Казалось, что поезд едет медленно. Белые снежные склоны не двигались и нависали, дорога повернула и вместе с ней медленно вращались горы.

Горизонта не было, из-за домов вставали вершины и оцепляли улицы. Вокзалу, городу, лыжникам — всем — пребывать здесь было позволено. Дома, как мох, наросли и вписались в рельеф. Каждое окно показывало склоны. Можно было никуда не выходить, сидеть и смотреть. В комнате почти ничего не было: кровать, стол, большое окно в чёрной раме со сквозняком и видом на горы-горы-горы-горы.

Утреннее солнце поиграло, посверкало и затуманилось. В городе начался дождь и улицы потеряли цвет. Лыжники заторопились на трассы. Деловые, в ярких костюмах, они толпились и тяжело переставляли ноги. У подъёмника катальщик с удивлением смотрел на нас, безлыжных. Зачем? Не просто ж любоваться эти сюда приехали.
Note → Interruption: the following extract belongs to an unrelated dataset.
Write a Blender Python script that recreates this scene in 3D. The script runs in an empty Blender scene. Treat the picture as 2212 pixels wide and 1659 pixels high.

Наверху, на склоне, небо смешалось со снегом под ногами и над головой. Лес, терраса, подъёмник — всё уходило в белое марево. Сноубордисты и лыжники превращались в муравьев, разбегались в стороны тонкими нитками и пропадали маленькие, приезжали на подъёмниках новые и также растворялись. На природе не оставалось отпечатка.

В баре пятнистый дог не обращал внимания на оглушающую музыку и только следил за хозяйкой и барменшей — уши ходили за глазами — выгадывал момент и вставал на задние лапы, выпрашивал ветчину, чуть не роняя крепкую девушку в чёрном переднике. Между столами было сложно протиснуться, общались жестами или орали на ухо, пиво вместо воды. Деревянный бар заканчивался стеклянной стеной, за которой вакуумом висела тишина, стояли тёмными пятнами шалле и горы-горы-горы.



Давным-давно вывесил приятель в социальной сети фотографию девушки на фоне гор и романтично подписал: «Лучше Юль могут быть только Юли». Прошло много лет, а я до сих пор горжусь своей выдержкой — не прокомментировала. Но искала повод рассказать эту байку.